5) The internal Ottoman documents talk of ‘deportation’, in the context of widespread Armenian nationalist risings in the early spring of 1915. The Russians and the French (on Cyprus) used Armenian regiments and legionaries. 

6) The Armenian populations of Istanbul, Izmir and Aleppo were not affected by the deportation order. As Lewy says, it is as if the Jews of Berlin, Frankfurt and Vienna had been exempted from the Hitler genocide. 

7) In the run-up to this tragic period, the Armenian nationalists murdered prominent Armenians who warned against risings – the Patriarch in Istanbul, for instance, and the mayor of Van (and many others). 

8) The diaspora Armenians have never allowed this to come before a properly-constituted and competent court.  Instead, they prompt parliamentary and other bodies to ‘recognize the genocide’ – Canada, France, Lithuania, Chile, Wisonsin, Edinburgh City Council etc.  That will be where the ADL comes in.    

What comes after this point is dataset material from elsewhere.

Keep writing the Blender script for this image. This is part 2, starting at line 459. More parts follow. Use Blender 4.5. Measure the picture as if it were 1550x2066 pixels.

9) The diaspora historians also refuse to meet Turkish historians even under neutral and wel-intentioned auspices (for instance, in Vienna two years ago). 

It is true that diaspora historians will find answers, of greater or lesser plausibility, to these points, but they have to try very, very hard, and their attempt to muzzle transparently competent and honest historians surely speaks for itself. 

I might add incidentally that I consider myself neutral and I have never written anything to deny the possibility that a genocide (in the classic sense) was considered.  However I do not think that the evidence that we have really adds up, and I quite agree with Professors Lewis, Lewy and Veinstein.  I also know, from my ten years in Turkey, how strong the feeling is, there, among quite ordinary people, that the diaspora Armenians are being quite vindictive and perverse about an affair in which the Armenian nationalists have far more responsibility than the diaspora would ever admit.  This does Turkish-Armenian relations no good, as I am sure the 100,000 or so Armenians in Turkey, their Patriarch at the head, agree.

The important thing is to bury the hatchet, and Armenia herself, a poor, land-locked place that has lost about a quarter of its population through emigration (a good part to Istanbul) also needs this before she withers on the vine.